**Directive**
Reproduce each line from the first in the data through the line that contains "return m, nt, b" exactly; give nothing else.

═════ Data shown

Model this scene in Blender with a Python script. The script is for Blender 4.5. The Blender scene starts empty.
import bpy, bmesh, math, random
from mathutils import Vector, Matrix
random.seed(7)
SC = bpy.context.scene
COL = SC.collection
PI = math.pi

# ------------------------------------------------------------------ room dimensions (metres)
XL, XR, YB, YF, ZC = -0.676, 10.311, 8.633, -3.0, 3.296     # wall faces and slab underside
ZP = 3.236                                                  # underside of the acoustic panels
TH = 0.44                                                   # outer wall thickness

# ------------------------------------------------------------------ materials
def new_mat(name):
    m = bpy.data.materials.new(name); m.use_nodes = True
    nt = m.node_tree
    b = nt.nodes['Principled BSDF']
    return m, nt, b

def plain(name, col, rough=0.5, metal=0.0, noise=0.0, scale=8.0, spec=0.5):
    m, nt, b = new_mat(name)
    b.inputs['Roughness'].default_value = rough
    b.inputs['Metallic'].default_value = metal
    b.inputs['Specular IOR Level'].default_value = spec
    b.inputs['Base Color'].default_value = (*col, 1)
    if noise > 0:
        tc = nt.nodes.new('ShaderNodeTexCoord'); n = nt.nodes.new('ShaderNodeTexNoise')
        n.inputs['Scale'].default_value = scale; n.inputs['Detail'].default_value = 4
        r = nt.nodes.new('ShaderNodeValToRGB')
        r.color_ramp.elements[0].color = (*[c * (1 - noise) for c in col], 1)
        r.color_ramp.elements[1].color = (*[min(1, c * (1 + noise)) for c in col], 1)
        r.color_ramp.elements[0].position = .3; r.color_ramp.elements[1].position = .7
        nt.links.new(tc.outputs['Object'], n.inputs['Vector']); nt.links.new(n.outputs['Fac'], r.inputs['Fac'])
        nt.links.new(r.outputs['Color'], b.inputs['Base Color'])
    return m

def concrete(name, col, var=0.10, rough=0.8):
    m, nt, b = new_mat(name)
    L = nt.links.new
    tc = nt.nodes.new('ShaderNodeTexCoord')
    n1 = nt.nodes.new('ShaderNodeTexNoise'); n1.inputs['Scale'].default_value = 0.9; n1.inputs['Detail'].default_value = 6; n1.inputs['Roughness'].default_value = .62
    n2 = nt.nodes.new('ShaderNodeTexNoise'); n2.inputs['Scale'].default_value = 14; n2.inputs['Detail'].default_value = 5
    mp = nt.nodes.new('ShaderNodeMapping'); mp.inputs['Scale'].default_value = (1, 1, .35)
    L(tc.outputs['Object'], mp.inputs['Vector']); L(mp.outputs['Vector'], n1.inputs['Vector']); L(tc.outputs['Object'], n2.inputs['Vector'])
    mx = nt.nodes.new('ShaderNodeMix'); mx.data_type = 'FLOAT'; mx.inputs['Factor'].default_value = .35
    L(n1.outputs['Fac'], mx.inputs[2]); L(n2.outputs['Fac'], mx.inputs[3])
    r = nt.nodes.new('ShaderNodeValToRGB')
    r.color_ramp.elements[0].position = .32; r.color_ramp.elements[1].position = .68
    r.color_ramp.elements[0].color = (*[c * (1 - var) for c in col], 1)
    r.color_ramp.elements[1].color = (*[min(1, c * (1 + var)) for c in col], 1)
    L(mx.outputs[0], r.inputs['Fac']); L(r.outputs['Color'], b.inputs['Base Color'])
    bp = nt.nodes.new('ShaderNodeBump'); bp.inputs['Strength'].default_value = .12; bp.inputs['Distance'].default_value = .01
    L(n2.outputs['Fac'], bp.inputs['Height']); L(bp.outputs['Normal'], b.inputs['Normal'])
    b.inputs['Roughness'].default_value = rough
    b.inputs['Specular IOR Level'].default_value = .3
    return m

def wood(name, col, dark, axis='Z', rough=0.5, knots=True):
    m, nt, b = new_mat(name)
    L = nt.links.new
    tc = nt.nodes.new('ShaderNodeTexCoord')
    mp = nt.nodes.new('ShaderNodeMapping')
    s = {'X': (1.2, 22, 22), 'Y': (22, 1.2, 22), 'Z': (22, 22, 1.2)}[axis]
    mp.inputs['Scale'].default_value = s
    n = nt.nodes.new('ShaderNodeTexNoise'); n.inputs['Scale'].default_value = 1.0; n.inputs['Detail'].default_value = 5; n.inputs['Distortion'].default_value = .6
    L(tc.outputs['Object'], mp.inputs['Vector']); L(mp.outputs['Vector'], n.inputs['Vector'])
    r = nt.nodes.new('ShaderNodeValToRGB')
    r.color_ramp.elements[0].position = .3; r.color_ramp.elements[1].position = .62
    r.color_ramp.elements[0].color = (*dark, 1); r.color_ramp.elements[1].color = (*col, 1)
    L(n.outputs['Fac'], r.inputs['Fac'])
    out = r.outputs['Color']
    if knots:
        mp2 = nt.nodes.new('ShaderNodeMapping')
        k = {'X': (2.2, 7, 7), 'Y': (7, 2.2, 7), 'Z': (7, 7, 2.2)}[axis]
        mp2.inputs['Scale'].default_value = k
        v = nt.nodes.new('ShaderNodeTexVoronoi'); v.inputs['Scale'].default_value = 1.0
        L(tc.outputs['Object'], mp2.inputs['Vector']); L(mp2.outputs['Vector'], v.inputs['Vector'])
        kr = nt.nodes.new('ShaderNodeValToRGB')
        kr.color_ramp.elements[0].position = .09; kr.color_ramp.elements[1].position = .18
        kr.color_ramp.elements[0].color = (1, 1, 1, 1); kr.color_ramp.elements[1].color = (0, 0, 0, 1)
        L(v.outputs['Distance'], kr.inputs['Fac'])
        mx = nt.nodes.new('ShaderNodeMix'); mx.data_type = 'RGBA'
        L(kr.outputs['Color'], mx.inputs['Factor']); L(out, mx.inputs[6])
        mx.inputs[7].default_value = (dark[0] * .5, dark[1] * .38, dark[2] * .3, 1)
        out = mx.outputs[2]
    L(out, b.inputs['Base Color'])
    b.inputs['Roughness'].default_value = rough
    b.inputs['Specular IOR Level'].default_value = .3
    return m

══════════

**Task answer**
Model this scene in Blender with a Python script. The script is for Blender 4.5. The Blender scene starts empty.
import bpy, bmesh, math, random
from mathutils import Vector, Matrix
random.seed(7)
SC = bpy.context.scene
COL = SC.collection
PI = math.pi

# ------------------------------------------------------------------ room dimensions (metres)
XL, XR, YB, YF, ZC = -0.676, 10.311, 8.633, -3.0, 3.296     # wall faces and slab underside
ZP = 3.236                                                  # underside of the acoustic panels
TH = 0.44                                                   # outer wall thickness

# ------------------------------------------------------------------ materials
def new_mat(name):
    m = bpy.data.materials.new(name); m.use_nodes = True
    nt = m.node_tree
    b = nt.nodes['Principled BSDF']
    return m, nt, b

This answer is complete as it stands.